## REQUIREMENTS
Please write the listing below out again exactly, leaving every picture behind.

[Rows from a 3D scene dataset]
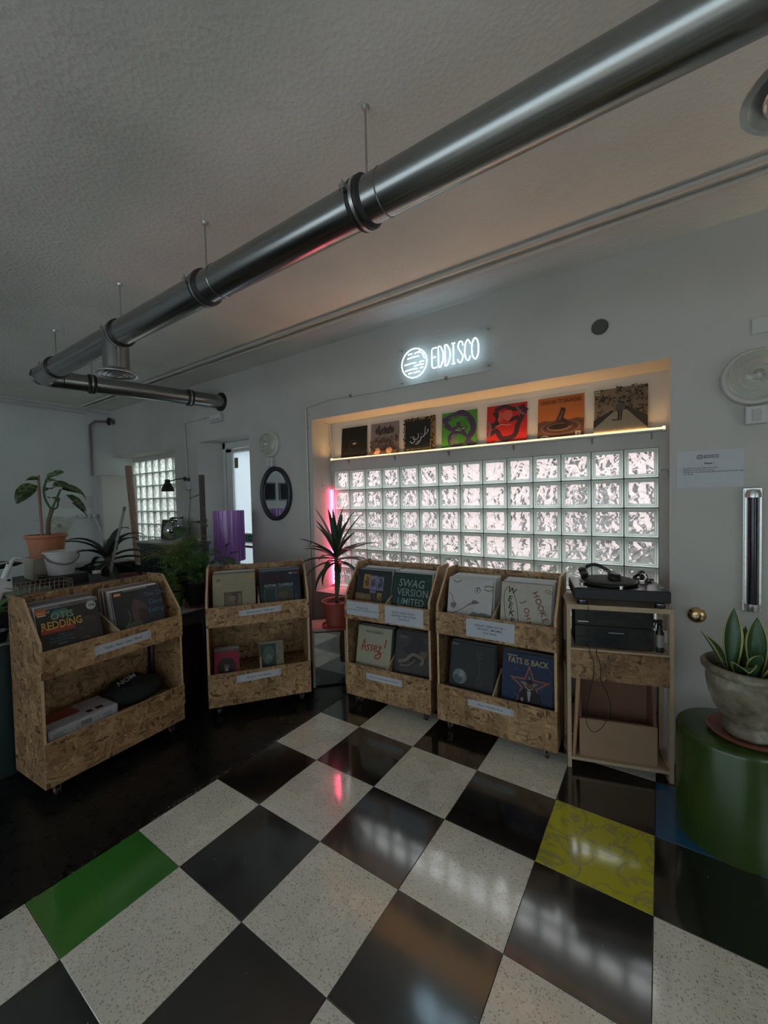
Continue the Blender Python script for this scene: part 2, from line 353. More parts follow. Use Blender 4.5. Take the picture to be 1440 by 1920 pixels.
# worn white chips along the seam of the black floor
q=MB(); rr=random.Random(5); M_chip=mat('scuffed_paint_chip',(.30,.29,.27),.8)
for k in range(260):
    y=rr.choice([rr.uniform(1.0,1.5),rr.uniform(1.75,2.35),rr.uniform(-.1,2.4)]); x=XB+rr.gauss(-.012,.013); l=rr.uniform(.003,.018); w=rr.uniform(.001,.004)
    q.add([(x,y,.0006),(x+w,y+l*.2,.0006),(x+w*.6,y+l,.0006),(x-w*.4,y+l*.8,.0006)],[(0,1,2,3)],M_chip)
for k in range(330):
    x,y=rr.uniform(-2.9,1.2),rr.uniform(-.2,2.6); l=rr.uniform(.0012,.0042)
    q.add([(x,y,.0009),(x+l,y+l*.3,.0009),(x+l*.7,y+l,.0009),(x-l*.2,y+l*.9,.0009)],[(0,1,2,3)],M_chip)
o=q.build('paint_chips',floor,smooth=False); o['kind']='stuff'

ceil=struct(boxobj('ceiling',(XL-.3,XR+.2,YR-.3,3.4,ZC,ZC+.2),M_ceil))
# front wall with the record niche, the left window niche and the door niche
q=MB(); Z2=2.42; ZS=.73; YT=3.36
q.box(XL,XR,YW,YT,Z2,ZC,M_wall)                                  # above all openings
q.box(.046,XR,YW,YT,0,Z2,M_wall)
q.box(-2.84,.046,YW,YT,0,ZS,M_wall); q.box(-2.84,.046,3.2265,YT,1.9316,Z2,M_wall)
q.box(-3.80,-2.84,YW,YT,0,Z2,M_wall)
q.box(-4.81,-3.80,YW,YT,2.39,Z2,M_wall)
q.prism([(-5.35,YW),(-4.81,YW),(-4.66,3.2),(-4.66,YT),(-5.35,YT)],'z',0,Z2,M_wall)
q.box(XL,-5.35,YW,YT,2.375,Z2,M_wall); q.box(XL,-5.35,3.227,YT,2.318,2.375,M_wall); q.box(XL,-5.35,YW,YT,0,.72,M_wall)
q.box(-.009,.046,3.2265,YT,ZS,1.9316,M_wall)
q.box(-2.84,-2.809,3.2265,YT,ZS,1.9316,M_wall)
struct(q.build('wall_front',smooth=False))
struct(boxobj('wall_left',(XL-.3,XL,YR-.3,YT,0,ZC),M_walll))
struct(boxobj('trim_1',(XL,-6.94,2.70,3.2,0,2.08),M_wall,bevel=.012))
def windowed_wall(name,axis,c0,c1,a0,a1,ops,m):
    q=MB(); e=a0
    def bx(u0,u1,z0,z1):
        if axis=='x': q.box(u0,u1,c0,c1,z0,z1,m)
        else: q.box(c0,c1,u0,u1,z0,z1,m)
    for (u0,u1,z0,z1) in ops:
        bx(e,u0,0,ZC); bx(u0,u1,0,z0); bx(u0,u1,z1,ZC); e=u1
    bx(e,a1,0,ZC); return struct(q.build(name,smooth=False))
windowed_wall('wall_back','x',YR-.3,YR,XL,XR,[(-6.0,2.0,.5,2.75)],M_wall)
windowed_wall('wall_right','y',XR,XR+.3,YR-.3,YT,[(-.55,1.35,.8,2.4)],M_wall)
def plain_window(name,axis,c,u0,u1,z0,z1):
    w=setempty(name); q=MB(); t=.05
    def bx(b,a0,a1,b0,b1,d0,d1,m):
        if axis=='x': b.box(a0,a1,c+d0,c+d1,b0,b1,m)
        else: b.box(c+d0,c+d1,a0,a1,b0,b1,m)
    bx(q,u0,u1,z0,z0+t,-.03,.03,M_wht); bx(q,u0,u1,z1-t,z1,-.03,.03,M_wht); bx(q,u0,u0+t,z0,z1,-.03,.03,M_wht); bx(q,u1-t,u1,z0,z1,-.03,.03,M_wht); um=(u0+u1)/2; bx(q,um-.03,um+.03,z0,z1,-.03,.03,M_wht)
    q.build('window_frame',w,smooth=False)
    g=MB(); bx(g,u0,u1,z0,z1,-.004,.004,M_frost); g.build('pane',w,smooth=False)
def frosted(name,tr,tl,col,gw=.04):
    m=bpy.data.materials.new(name); m.use_nodes=True; nt=m.node_tree; N=nt.nodes; L=nt.links; N.remove(N['Principled BSDF']); out=N['Material Output']
    a=N.new('ShaderNodeBsdfTranslucent'); a.inputs[0].default_value=(*col,1); b=N.new('ShaderNodeBsdfTransparent'); b.inputs[0].default_value=(*col,1)
    c=N.new('ShaderNodeBsdfGlossy'); c.inputs['Roughness'].default_value=.08; c.inputs[0].default_value=(.9,.9,.9,1)
    m1=N.new('ShaderNodeMixShader'); m1.inputs[0].default_value=tl; L.new(b.outputs[0],m1.inputs[1]); L.new(a.outputs[0],m1.inputs[2])
    m2=N.new('ShaderNodeMixShader'); m2.inputs[0].default_value=gw; L.new(m1.outputs[0],m2.inputs[1]); L.new(c.outputs[0],m2.inputs[2]); L.new(m2.outputs[0],out.inputs[0]); return m
M_frost=frosted('frosted_door_glass',0,.6,(.68,.76,.80))
M_clear=frosted('clear_acrylic',0,.012,(.985,.99,.99),.003)
[plain_window('window_%d'%(6+k),'x',-4.15,-6+2*k,-4+2*k,.5,2.75) for k in range(4)]; plain_window('window_5','y',2.95,-.55,1.35,.8,2.4)

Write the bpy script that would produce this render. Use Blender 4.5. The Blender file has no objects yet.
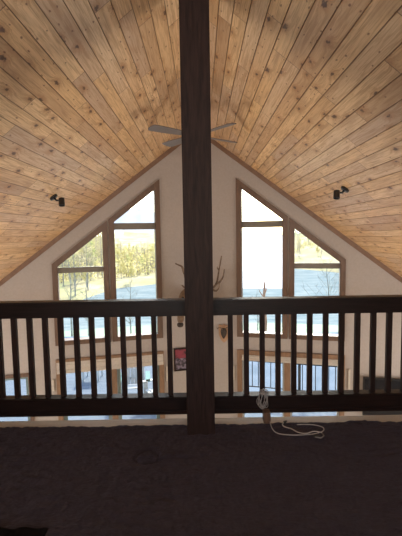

## EXPECTED OUTPUT
Continue the Blender Python script for this scene: part 2, from line 353. More parts follow. Use Blender 4.5. Take the picture to be 1440 by 1920 pixels.
# worn white chips along the seam of the black floor
q=MB(); rr=random.Random(5); M_chip=mat('scuffed_paint_chip',(.30,.29,.27),.8)
for k in range(260):
    y=rr.choice([rr.uniform(1.0,1.5),rr.uniform(1.75,2.35),rr.uniform(-.1,2.4)]); x=XB+rr.gauss(-.012,.013); l=rr.uniform(.003,.018); w=rr.uniform(.001,.004)
    q.add([(x,y,.0006),(x+w,y+l*.2,.0006),(x+w*.6,y+l,.0006),(x-w*.4,y+l*.8,.0006)],[(0,1,2,3)],M_chip)
for k in range(330):
    x,y=rr.uniform(-2.9,1.2),rr.uniform(-.2,2.6); l=rr.uniform(.0012,.0042)
    q.add([(x,y,.0009),(x+l,y+l*.3,.0009),(x+l*.7,y+l,.0009),(x-l*.2,y+l*.9,.0009)],[(0,1,2,3)],M_chip)
o=q.build('paint_chips',floor,smooth=False); o['kind']='stuff'

ceil=struct(boxobj('ceiling',(XL-.3,XR+.2,YR-.3,3.4,ZC,ZC+.2),M_ceil))
# front wall with the record niche, the left window niche and the door niche
q=MB(); Z2=2.42; ZS=.73; YT=3.36
q.box(XL,XR,YW,YT,Z2,ZC,M_wall)                                  # above all openings
q.box(.046,XR,YW,YT,0,Z2,M_wall)
q.box(-2.84,.046,YW,YT,0,ZS,M_wall); q.box(-2.84,.046,3.2265,YT,1.9316,Z2,M_wall)
q.box(-3.80,-2.84,YW,YT,0,Z2,M_wall)
q.box(-4.81,-3.80,YW,YT,2.39,Z2,M_wall)
q.prism([(-5.35,YW),(-4.81,YW),(-4.66,3.2),(-4.66,YT),(-5.35,YT)],'z',0,Z2,M_wall)
q.box(XL,-5.35,YW,YT,2.375,Z2,M_wall); q.box(XL,-5.35,3.227,YT,2.318,2.375,M_wall); q.box(XL,-5.35,YW,YT,0,.72,M_wall)
q.box(-.009,.046,3.2265,YT,ZS,1.9316,M_wall)
q.box(-2.84,-2.809,3.2265,YT,ZS,1.9316,M_wall)
struct(q.build('wall_front',smooth=False))
struct(boxobj('wall_left',(XL-.3,XL,YR-.3,YT,0,ZC),M_walll))
struct(boxobj('trim_1',(XL,-6.94,2.70,3.2,0,2.08),M_wall,bevel=.012))
def windowed_wall(name,axis,c0,c1,a0,a1,ops,m):
    q=MB(); e=a0
    def bx(u0,u1,z0,z1):
        if axis=='x': q.box(u0,u1,c0,c1,z0,z1,m)
        else: q.box(c0,c1,u0,u1,z0,z1,m)
    for (u0,u1,z0,z1) in ops:
        bx(e,u0,0,ZC); bx(u0,u1,0,z0); bx(u0,u1,z1,ZC); e=u1
    bx(e,a1,0,ZC); return struct(q.build(name,smooth=False))
windowed_wall('wall_back','x',YR-.3,YR,XL,XR,[(-6.0,2.0,.5,2.75)],M_wall)
windowed_wall('wall_right','y',XR,XR+.3,YR-.3,YT,[(-.55,1.35,.8,2.4)],M_wall)
def plain_window(name,axis,c,u0,u1,z0,z1):
    w=setempty(name); q=MB(); t=.05
    def bx(b,a0,a1,b0,b1,d0,d1,m):
        if axis=='x': b.box(a0,a1,c+d0,c+d1,b0,b1,m)
        else: b.box(c+d0,c+d1,a0,a1,b0,b1,m)
    bx(q,u0,u1,z0,z0+t,-.03,.03,M_wht); bx(q,u0,u1,z1-t,z1,-.03,.03,M_wht); bx(q,u0,u0+t,z0,z1,-.03,.03,M_wht); bx(q,u1-t,u1,z0,z1,-.03,.03,M_wht); um=(u0+u1)/2; bx(q,um-.03,um+.03,z0,z1,-.03,.03,M_wht)
    q.build('window_frame',w,smooth=False)
    g=MB(); bx(g,u0,u1,z0,z1,-.004,.004,M_frost); g.build('pane',w,smooth=False)
def frosted(name,tr,tl,col,gw=.04):
    m=bpy.data.materials.new(name); m.use_nodes=True; nt=m.node_tree; N=nt.nodes; L=nt.links; N.remove(N['Principled BSDF']); out=N['Material Output']
    a=N.new('ShaderNodeBsdfTranslucent'); a.inputs[0].default_value=(*col,1); b=N.new('ShaderNodeBsdfTransparent'); b.inputs[0].default_value=(*col,1)
    c=N.new('ShaderNodeBsdfGlossy'); c.inputs['Roughness'].default_value=.08; c.inputs[0].default_value=(.9,.9,.9,1)
    m1=N.new('ShaderNodeMixShader'); m1.inputs[0].default_value=tl; L.new(b.outputs[0],m1.inputs[1]); L.new(a.outputs[0],m1.inputs[2])
    m2=N.new('ShaderNodeMixShader'); m2.inputs[0].default_value=gw; L.new(m1.outputs[0],m2.inputs[1]); L.new(c.outputs[0],m2.inputs[2]); L.new(m2.outputs[0],out.inputs[0]); return m
M_frost=frosted('frosted_door_glass',0,.6,(.68,.76,.80))
M_clear=frosted('clear_acrylic',0,.012,(.985,.99,.99),.003)
[plain_window('window_%d'%(6+k),'x',-4.15,-6+2*k,-4+2*k,.5,2.75) for k in range(4)]; plain_window('window_5','y',2.95,-.55,1.35,.8,2.4)

Write the bpy script that would produce this render. Use Blender 4.5. The Blender file has no objects yet.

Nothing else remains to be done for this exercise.